Tuesday, February 26, 2013

UK Decimalization

On February 15, 1971, the United Kingdom went through a process of decimalization of its currency.  Before Decimal Day, the money was divided in to pounds (£), schillings (s. or /-) and pennies (d.).




There used to be 20 shillings per pound.  And there were 12 pennies per shilling.  So, a pound was actually made up of 240 pennies while a penny was made up of two halfpennies or four farthings (a quarter penny).  

2 farthings = 1 halfpenny
2 halfpence = 1 penny (1d)
3 pence = 1 thruppence (3d)
6 pence = 1 sixpence (6d) Called a "tanner".
12 pence = 1 shilling (1s) Called a "bob".
2 shillings = 1 florin (2s) called a "two bob bit".
2 shillings and 6 pence = 1 half crown (2s 6d)
5 shillings = 1 Crown (5s) 

In shops, prices were given as pounds/shillings/pence.  If you saw "2/4d" then it cost 2 shillings, four pence.  If you paid 1 pound then you received 17 shillings and 8 pence back in change.  How on earth did the UK ever have an empire?  This system would completely do my head in.  
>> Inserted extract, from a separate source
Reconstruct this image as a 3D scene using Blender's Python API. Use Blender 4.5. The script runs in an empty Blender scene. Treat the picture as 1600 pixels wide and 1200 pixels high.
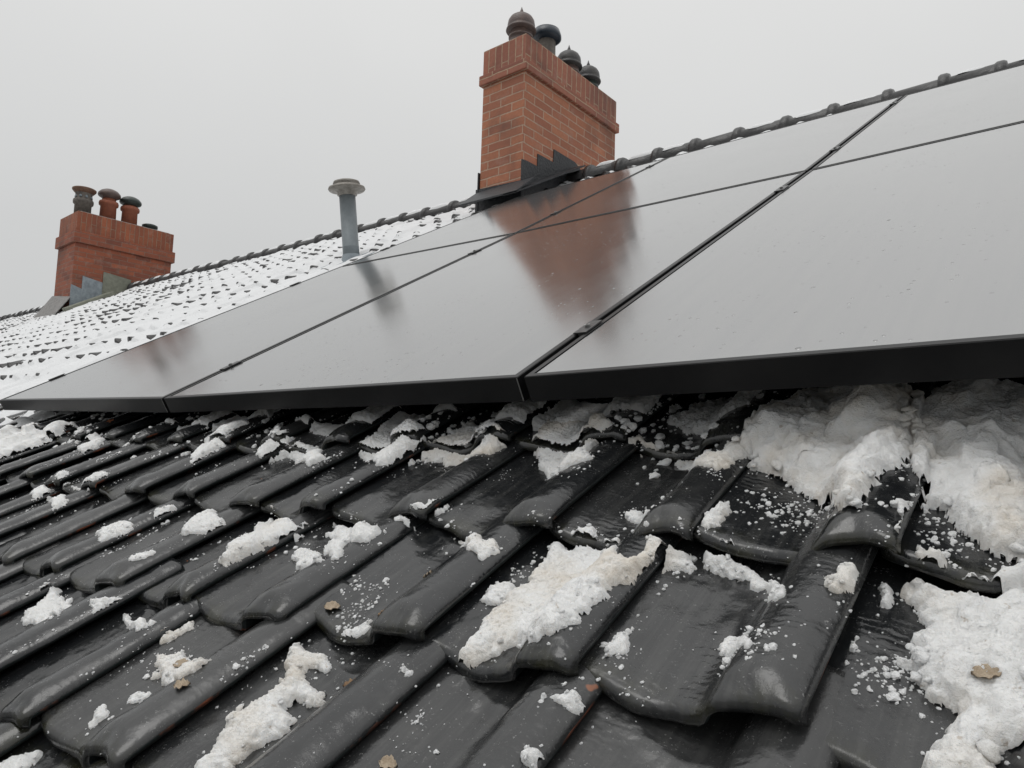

I guess if this was all you knew then it made perfect sense.  However, with the age of computers it became very difficult to deal with monetary calculations.  I believe that this was the main driver for switching to decimal.  Here's an old UK public service spot that I found out on YouTube.  



After moving to decimalization, the pound was made up of 100 pence (p).  Now when someone tells me that something costs 50p (pee) then I know exactly how much that is.  Although, at least now I can better understand the monetary situation in Charles Dickens' A Christmas Carol.



Current UK coins
Many people I've talked have told me that by moving to decimal just caused everything to become more expensive.  I've heard the same thing in Slovakia.  Apparently when the Slovaks adopted the Euro, shops rounded up the prices in Euros so that things became more expensive then they had been in Slovak Crowns.  Unfortunately, salaries didn't get rounded up to match.

EDIT:  Ireland decimalized  its currency, the Irish Pound, on the same day that the UK did.